There's a corollary to this in politics. Yale political scientists Donald P. Green and Alan S. Gerber have found in numerous studies of voter contact that face-to-face canvassing is far and away the most effective means of persuasion: Roughly one out of every 15 voters approached at the door will add their vote to your tally.
In a speech accepting his new position as chair of the Democratic National Committee, Howard Dean stressed the importance of reaching out to unbelievers through retail politics. "People will vote for Democratic candidates in Texas, and Utah, and West Virginia," he said, "if we knock on their door, introduce ourselves and tell them what we believe."
Five months after the election, progressives' efforts have largely shifted away from people's doorsteps, toward saving Social Security, opposing reactionary judicial appointees and reining in the administration's foreign policy. But I can't stop thinking about those Mormons on their bicycles. What are progressives doing to win conversions to our faith? Where are our young people on bikes approaching unfamiliar doors? How are we preaching the good news?
The True Political Nature of Americans
In all the ink spilled post-November about "What We Need To Do Now," precious few answers to this question have been put forth. Commentators seem to think either (a) we don't need to convert people because they already have fundamentally progressive values, or (b) converting voters is impossible, so the Democratic Party should just become more conservative. Both views are misleading and counterproductive; they divert attention from the crucial work of expanding the reach of progressivism.
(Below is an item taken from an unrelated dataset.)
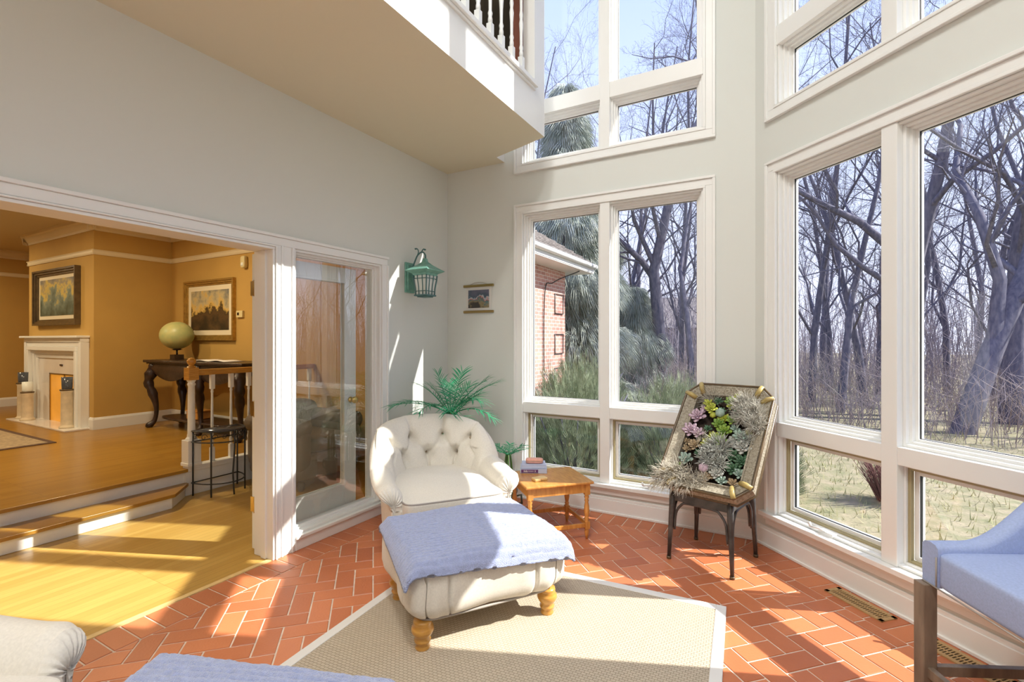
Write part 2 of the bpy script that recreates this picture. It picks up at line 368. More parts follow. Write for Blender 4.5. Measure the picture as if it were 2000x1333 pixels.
# loft / balcony slab with the notch by the bay window
mb = MB()
poly = [(-3.1, YBACK), (-1.70, YBACK), (-1.70, 3.60), (-2.27, 3.79), (-2.27, YB), (-3.1, YB)]
mb.use(M['soffit']); n = len(poly)
mb.add([(x, y, 3.11) for x, y in poly], [tuple(range(n))[::-1]])
mb.use(M['white']); mb.add([(x, y, 3.11) for x, y in poly]+[(x, y, 3.45) for x, y in poly], [(i, (i+1) % n, n+(i+1) % n, n+i) for i in range(n)]+[tuple(range(n, 2*n))])
struct('ceiling_loft_underside', mb)
mb = MB()
mb.box((-1.76, YBACK, 3.405), (-1.685, 3.42, 3.425)); mb.box((-1.80, YBACK, 3.425), (-1.665, 3.42, 3.46)); mb.box((-1.78, YBACK, 3.46), (-1.68, 3.42, 3.475))
struct('trim_1', mb, M['white'], bevel=.004)
mb = MB(); mb.prism([(-1.70, 3.42), (-1.70, 3.60), (-2.27, 3.79), (-2.30, 3.70), (-1.80, 3.50), (-1.80, 3.42)], 3.45, TOP); struct('wall_loft_end', mb, M['white'])
mb = MB(); mb.box((-3.1, YBACK, 3.45), (-2.93, 4.1, TOP)); struct('wall_loft_back', mb, M['loft'])
mb = MB(); mb.box((-1.87, 3.36, 3.45), (-1.80, 3.415, TOP)); struct('trim_2', mb, M['red'])
mb = MB(); mb.prism([(-1.87, 3.42), (-2.93, 3.70), (-2.93, 3.64), (-1.87, 3.37)], 3.45, TOP); struct('wall_loft_panel', mb, M['loft'])
# balustrade
rail = thing('loft_balustrade', 'white turned-spindle balustrade along the loft edge overhead', 'railing', (-1.74, 0, 3.475))
pr = [(.012, 0), (.016, .0), (.016, .04), (.0125, .06), (.017, .085), (.011, .11), (.0125, .22), (.017, .30), (.0115, .34), (.0155, .38), (.011, .42), (.012, .60), (.017, .66), (.012, .70), (.012, .82)]
bm0 = MB(); bm0.box((-.019, -.019, 0), (.019, .019, .13)); bm0.lathe([(r, z*.85+.13) for r, z in pr], sides=10); bm0.box((-.019, -.019, .82), (.019, .019, .95))
first = None
for k in range(28):
    y = 3.27-k*.15
    if first is None: first = bm0.build('spindle', M['white'], rail); first.location = (0, y, 0)
    else:
        o = first.copy(); C.objects.link(o); o.location = (0, y, 0)
mb = MB(); mb.box((-.035, YBACK, .95), (.035, 3.42, 1.0)); mb.build('handrail', M['amber'], rail, bevel=.01)

# ------------------------------------------------------------------ windows
def window(name, fr, s0, s1, z0, z1, ztr, kind):
    """casing on the room side, stepped jambs, mullion, transom; sashes and panes as parts"""
    mb = MB(); b = mb.box; cw = .088; sill = kind == 'low'
    # casing: flat board with raised outer band
    zb = z0 if sill else z0-cw
    def board(w0, w1, dep):                                           # a ring of board from w0 to w1 outside the opening, mitre-free
        b((s0-w1, -dep, z0 if sill else z0-w0), (s0-w0, 0, z1+w0), fr); b((s1+w0, -dep, z0 if sill else z0-w0), (s1+w1, 0, z1+w0), fr)
        b((s0-w1, -dep, z1+w0), (s1+w1, 0, z1+w1), fr)
        if not sill: b((s0-w1, -dep, z0-w1), (s1+w1, 0, z0-w0), fr)
    board(0, .018, .022); board(.018, cw-.02, .016); board(cw-.02, cw, .030)
    if sill:
        b((s0-cw-.03, -.055, z0-.03), (s1+cw+.03, 0, z0), fr); b((s0-cw-.01, -.03, z0-.055), (s1+cw+.01, 0, z0-.03), fr); b((s0-cw, -.018, z0-.09), (s1+cw, 0, z0-.055), fr)
    # jamb liner
    j = .014
    b((s0, .0005, z0+j), (s0+j, .135, z1-j), fr); b((s1-j, .0005, z0+j), (s1, .135, z1-j), fr); b((s0, .0005, z1-j), (s1, .135, z1), fr); b((s0, .0005, z0), (s1, .135, z0+j), fr)
    # mullion and transom, flush with the room face
    sm = (s0+s1)/2; mh = .042; zt0, zt1 = ztr
    b((sm-mh, -.012, z0+.0005), (sm+mh, .13, z1-.0005), fr)
    for a, c in ((s0, sm-mh), (sm+mh, s1)): b((a, -.010, zt0), (c, .13, zt1), fr)
    # outside brickmould
    b((s0-.06, .135, z0-.06), (s0, .155, z1+.06), fr); b((s1, .135, z0-.06), (s1+.06, .155, z1+.06), fr); b((s0, .135, z1), (s1, .155, z1+.06), fr); b((s0, .135, z0-.06), (s1, .165, z0), fr)
    w = struct(name, mb, M['white'], bevel=.003)
    for a, c in ((s0+j, sm-mh), (sm+mh, s1-j)):
        for (e, d, low) in ((z0+j, zt0, True), (zt1, z1-j, False)):
            f = MB(); casement = low and kind == 'low'
            def ring(w0, w1, n0, n1, m):
                f.use(m)
                f.box((a+w0, n0, e+w0), (a+w1, n1, d-w0), fr); f.box((c-w1, n0, e+w0), (c-w0, n1, d-w0), fr)
                f.box((a+w1, n0, e+w0), (c-w1, n1, e+w1), fr); f.box((a+w1, n0, d-w1), (c-w1, n1, d-w0), fr)
            if casement:
                ring(0, .012, .035, .10, M['white']); ring(.010, .026, .05, .075, M['olive']); ring(.026, .05, .075, .12, M['white']); ring(.048, .052, .082, .10, M['seal'])
                gi = .05; gn = .092; gm = M['lglass']
            else:
                ring(0, .016, .03, .12, M['white']); ring(.014, .030, .055, .12, M['white']); ring(.028, .044, .078, .12, M['white']); ring(.0425, .0465, .088, .1, M['seal'])
                gi = .042; gn = .096; gm = M['glass']
            so = f.build('sash', None, w, bevel=.002)
            g = MB(); g.add([fr(a+gi, gn, e+gi), fr(c-gi, gn, e+gi), fr(c-gi, gn, d-gi), fr(a+gi, gn, d-gi)], [(0, 1, 2, 3)])
            p = g.build('pane', gm, so)
        if kind == 'low':
            cm = (a+c)/2; k = MB(); k.use(M['white'])
            k.box((cm-.045, -.005, z0+.0), (cm+.055, .03, z0+.022), fr); k.tube([fr(cm, .0, z0+.022), fr(cm-.02, -.02, z0+.035), fr(cm-.075, -.03, z0+.03)], .007, 8); k.tube([fr(cm-.075, -.03, z0+.03), fr(cm-.085, -.03, z0+.055)], .009, 8)
            k.build('crank_handle', M['abrass'], w)
    return w
window('window_1', frameB, *W_B, ZL0, ZL1, (.79, .885), 'low')
window('window_2', frameB, *W_B, ZU0, ZU1, (3.47, 3.60), 'high')
window('window_3', frameC, *W_C, ZL0, ZL1, (.79, .885), 'low')
window('window_4', frameC, *W_C, ZU0, ZU1, (3.47, 3.60), 'high')
window('window_5', frameD, 2.9, 4.4, .9, ZL1, (1.3, 1.4), 'high')
window('window_6', frameD, 2.9, 4.4, ZU0, ZU1, (3.47, 3.60), 'high')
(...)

Joe Conason, in his book Big Lies: The Right-Wing Propaganda Machine and How It Distorts the Truth (published before the election), offers a succinct articulation of the first theory: "Whether they now describe themselves as liberal or not, most Americans remain strongly progressive in their views about taxation, health care, education spending, Social Security, environmental protection and corporate regulation."
There are heaps of polls supporting this claim, but before concluding that the Democratic Party's recent misfortunes are the result of mass confusion or false consciousness, these polls must be considered alongside other evidence that suggests something deeper is at work.